La propuesta de introducir una pena de prisión perpetua o permanente revisable supone, en primer lugar, reforzar la llamativa excepción que supone, entre los países de nuestro entorno cultural, el sistema de penas español. Es sabido que nuestra tasa de encarcelamiento es la más alta de toda Europa occidental, y ya supera a unos cuantos países de Europa oriental, siempre más proclives a abusar de la pena de prisión. Esos números tan elevados no son producto de una elevada tasa de criminalidad, la cual se mantiene tradicionalmente en los niveles más bajos de Europa occidental, a su vez una de las regiones con menos criminalidad del mundo. Es fruto, más bien, de una concreta política criminal que prevé la pena de prisión para un excesivo número de delitos, y que además impone penas de prisión muy largas. La estancia media en prisión en nuestro país no ha cesado de crecer en los últimos años, y se encuentra entre las más altas de toda Europa, muy por encima de Inglaterra, Alemania, Francia o Italia. Esa prisión en principio perpetua, que para tener sustantividad propia habrá de superar los 40 años ya previstos en el actual Código Penal, tendría un problemático encaje en nuestro Estado de derecho. Nuestra Constitución prohíbe las penas inhumanas, y obliga a que todas las penas de prisión atiendan a la futura reinserción social del penado.
Pero esa propuesta admite, además, un análisis político preocupante en dos sentidos. Ante todo, refleja un inquietante desconocimiento de las auténticas necesidades existentes, que van justamente en dirección contraria. Tenemos un sistema de penas anticuado, injusto e ineficiente. Las modificaciones deben ir encaminadas a reducir el desmesurado uso que hacemos de la prisión y a fomentar el empleo riguroso de otro tipo de penas no carcelarias. Esas penas han de configurarse de modo que, teniendo un adecuado componente aflictivo, no exacerben los efectos de exclusión social de toda pena. Nada nuevo. La mayoría de los países de nuestro entorno cultural hace años que han llevado a cabo esa reforma. Nosotros, a lo más, la hemos realizado solo nominalmente.

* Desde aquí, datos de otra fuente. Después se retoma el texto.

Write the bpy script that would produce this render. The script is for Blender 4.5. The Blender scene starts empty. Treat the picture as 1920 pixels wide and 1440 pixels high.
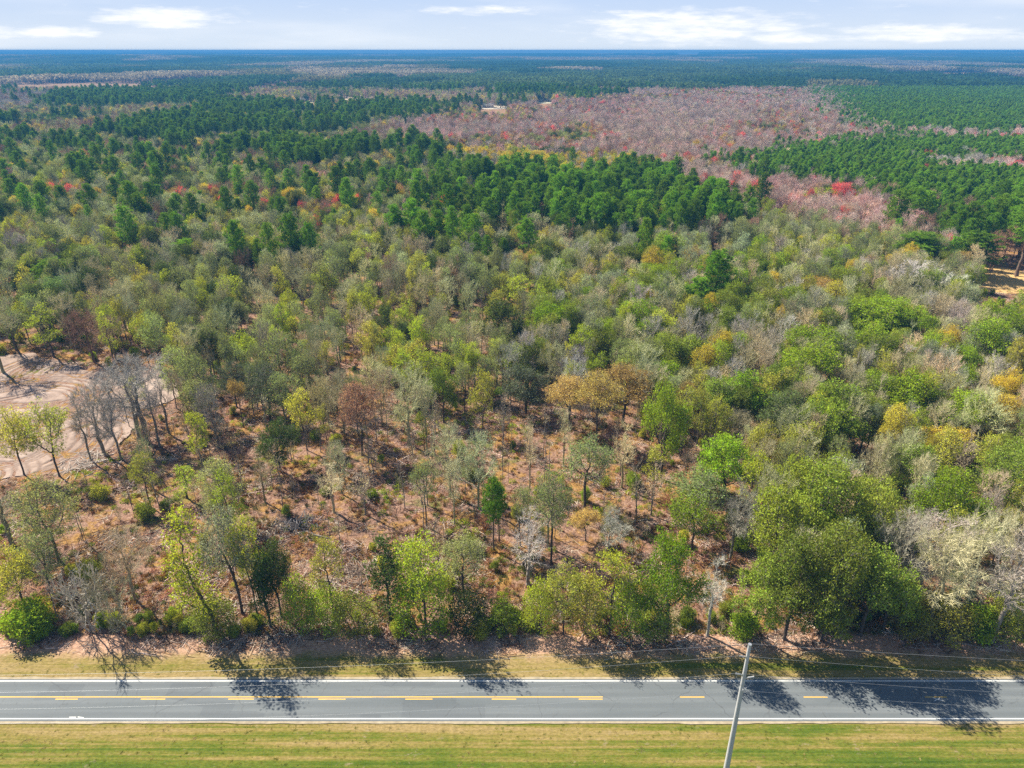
import bpy, math, random
import numpy as np
from mathutils import Vector

# ------------------------------------------------------------------ camera, light, exposure
S = bpy.context.scene
COL = S.collection
H = 82.0                                   # flying height of the camera, metres
PITCH = math.radians(25.15)                # how far it looks down
FPX = 1333.0                               # focal length in pixels of a 1920 wide picture
cam_d = bpy.data.cameras.new('camera'); cam = bpy.data.objects.new('camera', cam_d); COL.objects.link(cam)
cam.location = (0, 0, H); cam.rotation_euler = (math.pi / 2 - PITCH, 0, 0)
cam_d.sensor_width = 36.0; cam_d.lens = 36.0 * FPX / 1920; cam_d.clip_start = 0.5; cam_d.clip_end = 60000
S.camera = cam

SUN_AZ = math.radians(-52)                 # from +Y, clockwise seen from above
SUN_EL = math.radians(45)
sun_dir = Vector((math.sin(SUN_AZ) * math.cos(SUN_EL), math.cos(SUN_AZ) * math.cos(SUN_EL), math.sin(SUN_EL)))
sd = bpy.data.lights.new('sun', 'SUN'); sd.energy = 5.0; sd.angle = math.radians(0.5); sd.color = (1.0, 0.92, 0.78)
so = bpy.data.objects.new('sun', sd); COL.objects.link(so); so.rotation_euler = sun_dir.to_track_quat('Z', 'Y').to_euler()
so.location = (-60, 60, 120)

W = bpy.data.worlds.new('World'); S.world = W; W.use_nodes = True
wn = W.node_tree.nodes; wl = W.node_tree.links; wn.clear()
def WM(op, a, b=None, c=None, clamp=False):
    n = wn.new('ShaderNodeMath'); n.operation = op; n.use_clamp = clamp
    for i, v in enumerate((a, b, c)):
        if v is None: continue
        if isinstance(v, (int, float)): n.inputs[i].default_value = v
        else: wl.new(v, n.inputs[i])
    return n.outputs[0]
w_out = wn.new('ShaderNodeOutputWorld'); w_bg = wn.new('ShaderNodeBackground'); wl.new(w_bg.outputs[0], w_out.inputs[0])
w_sky = wn.new('ShaderNodeTexSky'); w_sky.sky_type = 'NISHITA'; w_sky.sun_disc = False
w_sky.sun_elevation = SUN_EL; w_sky.sun_rotation = SUN_AZ; w_sky.altitude = 80; w_sky.dust_density = 0.0; w_sky.air_density = 1.0; w_sky.ozone_density = 3.0
w_bg.inputs[1].default_value = 0.07
def sky_clouds():
    tc = wn.new('ShaderNodeTexCoord'); sep = wn.new('ShaderNodeSeparateXYZ'); wl.new(tc.outputs['Generated'], sep.inputs[0])
    az = WM('ARCTAN2', sep.outputs[0], sep.outputs[1])
    hyp = WM('SQRT', WM('ADD', WM('MULTIPLY', sep.outputs[0], sep.outputs[0]), WM('MULTIPLY', sep.outputs[1], sep.outputs[1])))
    el = WM('ARCTAN2', sep.outputs[2], hyp)
    comb = wn.new('ShaderNodeCombineXYZ'); wl.new(WM('MULTIPLY', az, 10.0), comb.inputs[0]); wl.new(WM('MULTIPLY', el, 55.0), comb.inputs[1])
    nz = wn.new('ShaderNodeTexNoise'); nz.inputs['Scale'].default_value = 2.6; nz.inputs['Detail'].default_value = 7; nz.inputs['Roughness'].default_value = 0.6
    wl.new(comb.outputs[0], nz.inputs[0])
    comb2 = wn.new('ShaderNodeCombineXYZ'); wl.new(WM('MULTIPLY', az, 4.0), comb2.inputs[0]); wl.new(WM('MULTIPLY', el, 30.0), comb2.inputs[1])
    nz2 = wn.new('ShaderNodeTexNoise'); nz2.inputs['Scale'].default_value = 1.0; nz2.inputs['Detail'].default_value = 4
    wl.new(comb2.outputs[0], nz2.inputs[0])
    # cumulus banks: azimuth, elevation (degrees), half widths, strength
    banks = [(-23.6, 1.95, 4.4, 0.75, 1.0), (-35.0, 1.05, 4.0, 0.5, 1.0), (-30.2, 1.0, 3.0, 0.42, 0.9), (12.5, 1.45, 8.5, 1.25, 0.8), (9.0, 2.2, 3.2, 0.5, .6), (19.0, 0.8, 3.6, 0.5, .75),
             (27.0, 1.0, 5.5, 0.6, 0.85), (36.0, 0.7, 4.5, 0.35, .8), (-2.0, 2.6, 5.0, 0.35, 0.5),
             (-60, 1.8, 8, 0.9, .9), (60, 1.6, 9, 1.0, .9), (95, 2.5, 9, 1.1, .9), (-100, 2.2, 10, 1.1, .9), (150, 2.4, 12, 1.2, .9), (-150, 2.0, 12, 1.1, .9)]
    tot = None
    for a0, e0, wa, we, s in banks:
        da = WM('DIVIDE', WM('SUBTRACT', az, math.radians(a0)), math.radians(wa))
        de = WM('DIVIDE', WM('SUBTRACT', el, math.radians(e0)), math.radians(we))
        q = WM('SUBTRACT', 1.0, WM('ADD', WM('MULTIPLY', da, da), WM('MULTIPLY', de, de)))
        q = WM('MULTIPLY', WM('MAXIMUM', q, -0.6), s)
        tot = q if tot is None else WM('MAXIMUM', tot, q)
    v = WM('ADD', tot, WM('MULTIPLY', WM('SUBTRACT', nz.outputs[0], 0.5), 2.5))
    mr = wn.new('ShaderNodeMapRange'); mr.interpolation_type = 'SMOOTHSTEP'; wl.new(v, mr.inputs[0]); mr.inputs[1].default_value = -0.15; mr.inputs[2].default_value = 1.15
    thin = wn.new('ShaderNodeMapRange'); thin.interpolation_type = 'SMOOTHSTEP'; wl.new(nz2.outputs[0], thin.inputs[0]); thin.inputs[1].default_value = 0.45; thin.inputs[2].default_value = 0.85
    return WM('MAXIMUM', mr.outputs[0], WM('MULTIPLY', thin.outputs[0], 0.5)), el
cl_mask, cl_el = sky_clouds()
def low_sky():
    """pale blue air near the horizon, going over into the clear sky above"""
    def rng_(a, b):
        f = wn.new('ShaderNodeMapRange'); f.interpolation_type = 'SMOOTHSTEP'; wl.new(cl_el, f.inputs[0]); f.inputs[1].default_value = math.radians(a); f.inputs[2].default_value = math.radians(b); return f.outputs[0]
    c = wn.new('ShaderNodeMix'); c.data_type = 'RGBA'; wl.new(rng_(-0.5, 4.5), c.inputs[0]); c.inputs[6].default_value = (4.4, 4.95, 5.6, 1); c.inputs[7].default_value = (3.15, 4.05, 5.60, 1)
    m = wn.new('ShaderNodeMix'); m.data_type = 'RGBA'; wl.new(rng_(5, 26), m.inputs[0]); wl.new(c.outputs[2], m.inputs[6]); wl.new(w_sky.outputs[0], m.inputs[7]); return m
tintn = low_sky()
cmix = wn.new('ShaderNodeMix'); cmix.data_type = 'RGBA'
wl.new(WM('MULTIPLY', cl_mask, 0.9), cmix.inputs[0]); wl.new(tintn.outputs[2], cmix.inputs[6]); cmix.inputs[7].default_value = (6.5, 6.5, 6.5, 1)
wl.new(cmix.outputs[2], w_bg.inputs[0])

S.view_settings.view_transform = 'Standard'; S.view_settings.look = 'None'; S.view_settings.exposure = 1.3; S.view_settings.gamma = 1.0
S.view_settings.use_curve_mapping = False
S.render.engine = 'CYCLES'
cy = S.cycles
cy.max_bounces = 5; cy.diffuse_bounces = 3; cy.glossy_bounces = 1; cy.transmission_bounces = 3; cy.transparent_max_bounces = 4; cy.volume_bounces = 0
cy.caustics_reflective = False; cy.caustics_refractive = False
cy.use_denoising = False
cy.sample_clamp_indirect = 6.0

rng = np.random.default_rng(7); random.seed(7)

# ------------------------------------------------------------------ picture <-> place
CP, SP = math.cos(PITCH), math.sin(PITCH)
def proj(X, Y, z=0.0):
    d = Y * CP + (H - z) * SP; u = Y * SP - (H - z) * CP
    return 960 + FPX * X / d, 720 - FPX * u / d
def at(px, py, z=0.0):
    t = (720 - py) / FPX
    Y = (H - z) * (CP + t * SP) / (SP - t * CP)
    d = Y * CP + (H - z) * SP
    return (px - 960) / FPX * d, Y
def height_at(Y, py):                       # height of a point above base distance Y that shows at row py
    t = (720 - py) / FPX
    return H - Y * (SP - t * CP) / (CP + t * SP)

# ------------------------------------------------------------------ noise
def vnoise(x, y, scale, seed):
    x = np.asarray(x, float) / scale; y = np.asarray(y, float) / scale
    xi = np.floor(x).astype(np.int64); yi = np.floor(y).astype(np.int64); fx = x - xi; fy = y - yi
    fx = fx * fx * (3 - 2 * fx); fy = fy * fy * (3 - 2 * fy)
    def h(a, b):
        n = (a * 374761393 + b * 668265263 + seed * 974711) & 0x7fffffff
        n = ((n ^ (n >> 13)) * 1274126177) & 0x7fffffff
        n = n ^ (n >> 16)
        return (n & 0xffff) / 65535.0
    a = h(xi, yi); b = h(xi + 1, yi); c = h(xi, yi + 1); d = h(xi + 1, yi + 1)
    return (a * (1 - fx) + b * fx) * (1 - fy) + (c * (1 - fx) + d * fx) * fy
def fbm(x, y, scale, seed, oct=3):
    t = 0; a = 1; s = 0
    for i in range(oct):
        t = t + a * vnoise(x, y, scale / 2 ** i, seed + 31 * i); s += a; a *= .5
    return t / s
def sstep(a, b, v):
    t = np.clip((v - a) / (b - a), 0, 1); return t * t * (3 - 2 * t)

ROAD_N = at(960, 1352)[1] ; ROAD_F = at(960, 1275)[1]
EDGE_Y = at(960, 1188)[1]
def ground_h(X, Y):
    X = np.asarray(X, float); Y = np.asarray(Y, float)
    near = sstep(EDGE_Y - 2, EDGE_Y + 12, Y)
    z = near * (fbm(X, Y, 26, 5) * 0.7 + vnoise(X, Y, 5, 9) * 0.18)
    lot = np.exp(-(((X + 95) / 45) ** 2 + ((Y - 155) / 38) ** 2) ** 2)
    z = z * (1 - 0.9 * lot)
    far = sstep(1800, 5200, Y)
    z = z + far * (fbm(X * .55, Y, 1900, 3, 3) * 62 - 20)
    z = z + sstep(5000, 11000, Y) * sstep(-1500, 9000, X) * 24
    return np.maximum(z, 0.0) * 1.0 + 0.0

# ------------------------------------------------------------------ materials
def NT(name):
    m = bpy.data.materials.new(name); m.use_nodes = True; t = m.node_tree; t.nodes.clear()
    o = t.nodes.new('ShaderNodeOutputMaterial'); return m, t, o
class N:
    """tiny node helper"""
    def __init__(s, t): s.t = t
    def new(s, k, **kw):
        n = s.t.nodes.new(k)
        for a, b in kw.items(): setattr(n, a, b)
        return n
    def link(s, a, b): s.t.links.new(a, b)
    def setin(s, n, i, v):
        if v is None: return
        if isinstance(v, bpy.types.NodeSocket): s.link(v, n.inputs[i])
        else: n.inputs[i].default_value = v
    def math(s, op, a, b=None, c=None, clamp=False):
        n = s.new('ShaderNodeMath', operation=op); n.use_clamp = clamp
        for i, v in enumerate((a, b, c)): s.setin(n, i, v)
        return n.outputs[0]
    def noise(s, vec, scale, detail=4, rough=.55, dist=0.0):
        n = s.new('ShaderNodeTexNoise'); s.setin(n, 'Vector', vec); n.inputs['Scale'].default_value = scale; n.inputs['Detail'].default_value = detail
        n.inputs['Roughness'].default_value = rough; n.inputs['Distortion'].default_value = dist; return n.outputs[0]
    def ramp(s, f, stops):
        n = s.new('ShaderNodeValToRGB'); s.setin(n, 0, f); e = n.color_ramp.elements
        while len(e) < len(stops): e.new(0.5)
        for q, (p, c) in zip(e, stops): q.position = p; q.color = (*c, 1) if len(c) == 3 else c
        return n.outputs[0]
    def mix(s, f, a, b, blend='MIX'):
        n = s.new('ShaderNodeMix', data_type='RGBA', blend_type=blend); s.setin(n, 0, f)
        for i, v in ((6, a), (7, b)):
            if isinstance(v, tuple) and len(v) == 3: v = (*v, 1)
            s.setin(n, i, v)
        return n.outputs[2]
    def range(s, v, a, b, c=0.0, d=1.0):
        n = s.new('ShaderNodeMapRange'); s.setin(n, 0, v)
        for i, q in enumerate((a, b, c, d)): n.inputs[i + 1].default_value = q
        n.interpolation_type = 'SMOOTHSTEP'; return n.outputs[0]
    def map(s, vec, scale=(1, 1, 1), rot=0.0):
        n = s.new('ShaderNodeMapping'); s.setin(n, 0, vec); n.inputs['Scale'].default_value = scale; n.inputs['Rotation'].default_value = (0, 0, rot); return n.outputs[0]
def pos(n):
    g = n.new('ShaderNodeNewGeometry'); return g.outputs['Position']
def diffuse_out(n, o, col, rough=0.9, bump=None, dist=0.1, strength=1.0, spec=0.2):
    b = n.new('ShaderNodeBsdfPrincipled'); n.setin(b, 'Base Color', col); n.setin(b, 'Roughness', rough); b.inputs['Specular IOR Level'].default_value = spec
    if bump is not None:
        q = n.new('ShaderNodeBump'); n.setin(q, 'Height', bump); q.inputs['Distance'].default_value = dist; q.inputs['Strength'].default_value = strength
        n.link(q.outputs[0], b.inputs['Normal'])
    n.link(b.outputs[0], o.inputs[0]); return b

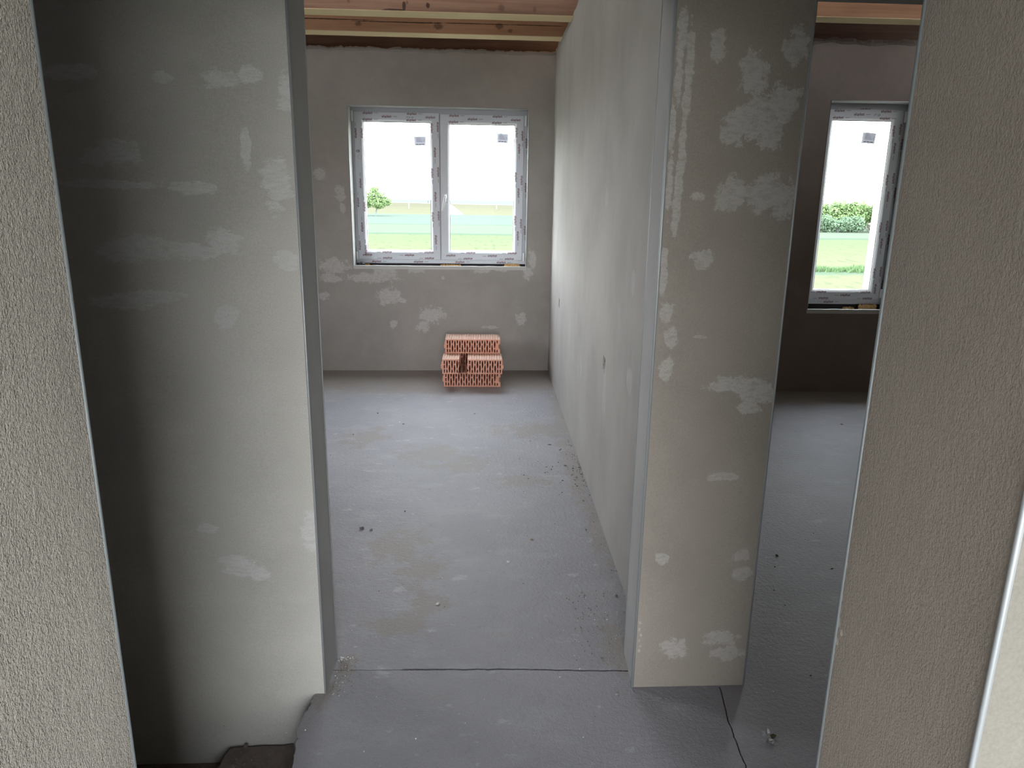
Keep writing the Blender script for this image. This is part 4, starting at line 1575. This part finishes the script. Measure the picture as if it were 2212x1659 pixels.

Pero es que, además, a nadie se le escapa que este tipo de propuestas están descontextualizadas, en cuanto tienen directo origen en sucesos aislados que han generado indignación social. Esto es, que son hijas de una política criminal populista, hecha a partir de la crónica mediática de sucesos y que busca votos en caladeros fáciles. Dado que en los últimos años apenas hay algún partido que haya resistido esa tentación, nuestros gobernantes y políticos nos deben una explicación. Los ciudadanos tenemos derecho a saber si la política criminal ha dejado de ser una política pública más, asentada sobre datos reales y sometida a análisis de eficacia, o si se ha incorporado al acervo de maleables estrategias a utilizar, de acuerdo a las circunstancias, en la lucha política inmediata. En suma, si es simplemente lo que en los pasados años sesenta se denominaba un instrumento de agitación y propaganda políticas. Un agitprop. Aunque ya sabemos que para el pensamiento conservador aquellos jóvenes revoltosos del 68 solo eran unos gamberros.
José Luis Díez Ripollés es catedrático de Derecho Penal de la Universidad de Málaga y el artículo fue publicado en la edición digital del 11 de noviembre de 2011 del diario "El País" de Madrid.